Today, I was up a portion of the night with a pounding migraine and I’m not sure how well I can think – but I can show up to a meeting, then go nap until the next meeting, and so on, and since my life is like 3/4 meetings and Zoom trainings since this whole thing started, that’s like a half day. 

Is this a plus? Is it a negative?

I mean, it lets me husband my sick days.  It lets me save them for, say, I can barely move, which I’ve had. But on the other hand, it means that I’m less likely to take as much sick time and recovery time as I might need, when I could just log on for a couple hours. 

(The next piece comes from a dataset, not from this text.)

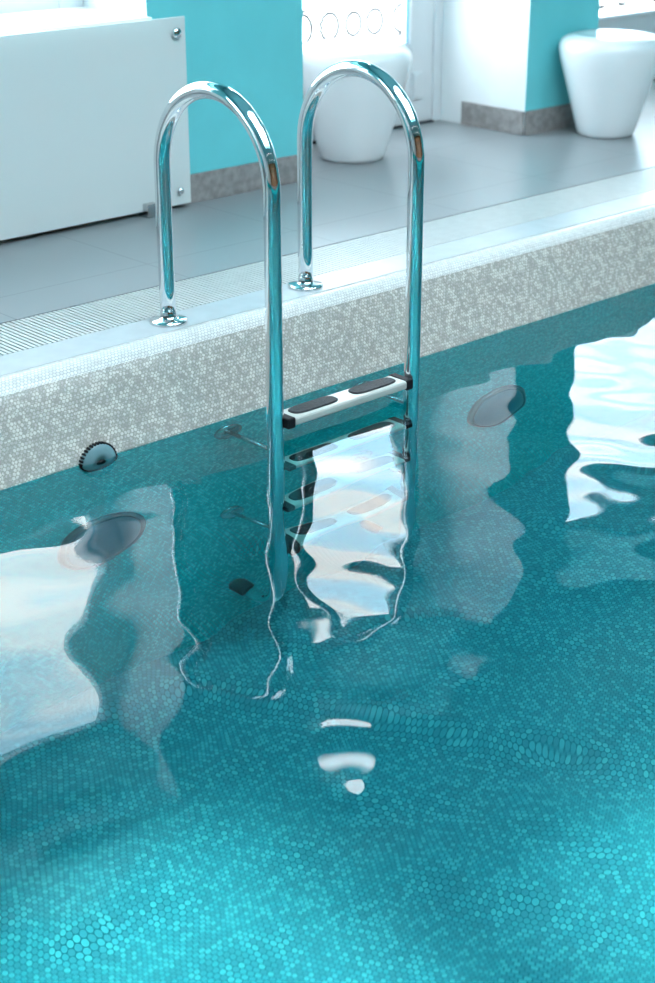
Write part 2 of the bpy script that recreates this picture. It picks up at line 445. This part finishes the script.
# ------------------------------------------------------------------ ladder
lad = empty('pool_ladder', (0, 0, 0), 'polished steel pool ladder with two arched handrails and black padded steps', 'ladder')
R = .0218; ZC = .425; YF = -.436; RA = -YF/2
def rail_path(X):
    pts = [(X, 0, z) for z in (0, .1, .2, .3, .4)]
    pts += [(X, -RA+RA*math.cos(a), ZC+RA*math.sin(a)) for a in [PI*i/40 for i in range(41)]]
    zb, rb = -1.17, .10
    pts += [(X, YF, ZC-.05-(ZC-.05-zb)*i/14) for i in range(15)]
    pts += [(X, YF+rb-rb*math.cos(a), zb-rb*math.sin(a)) for a in [PI/2*i/12 for i in range(1, 13)]]
    pts += [(X, YF+rb+.03, zb-rb)]
    return pts
for X in (0., .5):
    rail = link('handrail', tube(bmesh.new(), rail_path(X), R, 32), m_chrome, lad)
    bm = lathe(bmesh.new(), [(0, 0), (.0515, 0), (.0515, .006), (.048, .010), (.030, .0115), (.0245, .014), (.0222, .017)], 48, loc=(X, 0, 0))
    link('foot_flange', bm, m_chrome, rail)
    bm = bmesh.new()
    tube(bm, [(X, YF+.13, -1.27), (X, YF+.135, -1.27), (X, YF+.175, -1.27), (X, YF+.188, -1.27)], [.024, .027, .027, .020], 24)
    link('rubber_foot', bm, m_rubber, rail)
    for zz in (-.30, -.84):
        st = link('wall_strut', tube(bmesh.new(), [(X, YF+.015, zz), (X, PYW-.012, zz)], .009, 16), m_steel, lad)
        bm = lathe(bmesh.new(), [(0, .0), (.045, 0), (.045, .006), (.03, .012), (.012, .014), (0, .014)], 32, '-Y', (X, PYW-.005, zz))
        link('wall_flange', bm, m_steel, st)
YB, YE = -.395, -.463
for k in range(4):
    zt = -.160-.25*k
    bm = bmesh.new(); prism_x(bm, [(YB, zt), (YB, zt-.020), (YE+.006, zt-.024), (YE, zt-.020), (YE, zt-.004), (YE+.004, zt)], .0455, .4545)
    es = [e for e in bm.edges]
    bmesh.ops.bevel(bm, geom=es, offset=.0015, segments=2, affect='EDGES')
    tr_ = link('tread', bm, m_tread, lad)
    for xa, xb in ((.062, .222), (.278, .438)):
        bm = bmesh.new()
        n = 28; out = []
        xm, ym, hx, hy = (xa+xb)/2, (YB+YE)/2+.004, (xb-xa)/2, .025
        for i in range(n):
            a = 2*PI*i/n
            c, s_ = math.cos(a), math.sin(a)
            out.append((xm+hx*math.copysign(abs(c)**.45, c), ym+hy*math.copysign(abs(s_)**.7, s_)))
        lo = [bm.verts.new((a, b, zt-.001)) for a, b in out]; hi = [bm.verts.new((a, b, zt+.0025)) for a, b in out]
        tp = [bm.verts.new((xm+(a-xm)*.96, ym+(b-ym)*.92, zt+.0045)) for a, b in out]
        for i in range(n):
            j = (i+1) % n
            bm.faces.new((lo[i], lo[j], hi[j], hi[i])); bm.faces.new((hi[i], hi[j], tp[j], tp[i]))
        bm.faces.new(tp); bm.faces.new(lo[::-1])
        link('grip_pad', bm, m_pad, tr_)
    for xa, xb in ((.0205, .047), (.453, .4795)):
        bm = BM((xa, xb, YE-.001, YB+.004, zt-.027, zt+.002), bev=.004)
        link('end_cap', bm, m_rubber, tr_)

# ------------------------------------------------------------------ pool fittings
def inlet(x, z, y, r, name, label):
    root = empty(name, (x, y, z), label, 'pool fitting', 'round fittings in the pool wall')
    bm = lathe(bmesh.new(), [(0, 0), (r, 0), (r, .010), (r*.94, .014), (r*.6, .019), (r*.30, .021), (r*.30, .016), (0, .016)], 48, '-Y')
    link('cover_plate', bm, m_plate, root)
    bm = lathe(bmesh.new(), [(0, .014), (r*.27, .014), (r*.27, .019), (r*.16, .024), (0, .024)], 32, '-Y')
    link('nozzle', bm, m_rubber, root)
    bm = bmesh.new()
    for i in range(36):
        a = 2*PI*i/36
        q = bmesh.ops.create_cube(bm, size=1)
        bmesh.ops.transform(bm, verts=q['verts'], matrix=Matrix.Translation((r*1.03*math.cos(a), -.006, r*1.03*math.sin(a))) @ Matrix.Rotation(-a, 4, 'Y') @ Matrix.Diagonal((r*.09, .012, r*.10, 1)))
    link('serrated_rim', bm, m_rubber, root)
    return root
inlet(-.415, -.224, -.232, .052, 'wall_inlet', 'small round wall inlet half out of the water left of the ladder')
def plight(x, z, label):
    root = empty('underwater_light', (x, PYW-.004, z), label, 'pool light', 'underwater lights in the pool wall')
    bm = lathe(bmesh.new(), [(0, 0), (.135, 0), (.135, .010), (.128, .016), (.122, .016), (.120, .012), (0, .012)], 64, '-Y')
    link('bezel', bm, m_bezel, root)
    bm = lathe(bmesh.new(), [(0, .012), (.119, .012), (.112, .016), (.06, .020), (0, .021)], 48, '-Y')
    link('lens', bm, m_lens, root)
plight(-.42, -.71, 'round underwater light in the pool wall below the left wall inlet')
plight(1.09, -.86, 'round underwater light in the pool wall right of the ladder')

# ------------------------------------------------------------------ frosted radiator panel
pn = empty('frosted_panel', (.86, 1.0, .02), 'frosted glass panel standing before the wall under the left window', 'glass panel')
def child(name, bm, m): 
    o_ = link(name, bm, m, pn); o_.matrix_parent_inverse = Matrix.Translation((-.86, -1.0, -.02)); return o_
child('glass_sheet', BM((-1.25, .863, .992, 1.002, .018, .641), bev=.0015), m_frost)
for (sx, sz, sr) in ((.822, .59, .018), (.813, .067, .011)):
    bm = lathe(bmesh.new(), [(0, -.036), (sr*.6, -.036), (sr*.6, .002), (sr, .002), (sr, .010), (sr*.85, .014), (0, .015)], 32, '-Y', (sx, .992, sz))
    child('button_screw', bm, m_chrome)
child('floor_bracket', BM((.655, .70, .962, 1.02, .0, .046), bev=.003), m_steel)

# ------------------------------------------------------------------ white pots
def pot(loc, label, k=1.):
    root = empty('planter_pot', loc, label, 'pot', 'white tapered pots on the deck')
    prof = [(0, 0), (.112, 0), (.122, .004), (.130, .018), (.150, .085), (.175, .175), (.203, .27), (.222, .335), (.230, .375), (.229, .398), (.219, .417), (.200, .430), (.170, .438)]
    prof = [(a*k, b*k) for a, b in prof]
    link('body', lathe(bmesh.new(), prof+[(.165*k, .439*k)], 64), m_pot, root)
    link('lid', lathe(bmesh.new(), [(a*k, b*k) for a, b in ((.166, .437), (.158, .4385), (.12, .434), (.06, .4315), (0, .431))], 64), m_pot, root)
    return root
pot((2.966, .835, 0), 'white tapered pot beside the aqua pillar on the far right', .94)
pot((1.845, 1.211, 0), 'white tapered pot before the glass door behind the ladder')

# ------------------------------------------------------------------ outdoor railing
rl = empty('ornamental_railing', (2.6, 2.7, -.06), 'dark iron railing with ring ornaments standing in the snow outside', 'railing')
def rchild(name, bm):
    o_ = link(name, bm, m_rail, rl); o_.matrix_parent_inverse = Matrix.Translation((-2.6, -2.7, .06)); return o_
for z in (.17, .345, .95): rchild('rail', tube(bmesh.new(), [(-2, 2.7, z), (7, 2.7, z)], .008, 8))
for i in range(6): rchild('post', tube(bmesh.new(), [(-1.1+1.75*i, 2.7, -.06), (-1.1+1.75*i, 2.7, 1.0)], .016, 10))
for i in range(40):
    cx = .55+.17*i+random.uniform(-.02, .02); rr = .058+random.uniform(-.012, .012)
    pts = [(cx+rr*math.cos(2*PI*j/24)*1.1, 2.7+.006*math.sin(3*j), .255+rr*math.sin(2*PI*j/24)*1.2) for j in range(24)]
    rchild('ring', tube(bmesh.new(), pts, .011, 8, closed=True))

# ------------------------------------------------------------------ lamps seen only as reflections
def lamp(x, y, i):
    root = empty('ceiling_light', (x, y, CEIL), 'round recessed ceiling light at the far side of the pool', 'ceiling light', 'recessed ceiling lights')
    link('trim_ring', lathe(bmesh.new(), [(.085, 0), (.11, 0), (.11, -.012), (.085, -.006)], 32), m_frame, root)
    link('lamp_disc', lathe(bmesh.new(), [(0, -.003), (.084, -.003), (.084, -.001), (0, -.001)], 32), m_lamp, root)
for i in range(6):
    for yy in (-4.4, -5.8): lamp(-4.5+2.1*i, yy, i)
wl = empty('wall_lamp', (1.54, RYB, 2.24), 'round white wall lamp above the glass door', 'wall lamp')
link('back_plate', lathe(bmesh.new(), [(0, 0), (.075, 0), (.075, .018), (.05, .028), (0, .028)], 40, '-Y'), m_frame, wl)
link('lamp_shade', lathe(bmesh.new(), [(0, .026), (.075, .03), (.085, .045), (.075, .065), (.045, .078), (0, .082)], 40, '-Y'), m_lamp, wl)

Right now, it’s “just a migraine”, so I’m going to try to show up to meetings.  But I know that when I feel like this, I can’t do critical thinking very well at all; it’s like the migraine is literally sitting on the thinking parts. Also, I think my focus is even worse than normal.

Okay, I’m trying to write a thoughtful post about whether or not being able to take partial sick days mid-day is a good thing or not while explaining that I can’t think while I have a migraine.  Does the amusement of this hit anyone else?

Right, so, if you’re working from home, what’s your personal sick day policy? What’s your office’s? How does it differ from when you’re working from work?

I.e. obviously, there’s not going to be a “please don’t come in and breathe on everyone” when you’re already at your workplace by being home, right?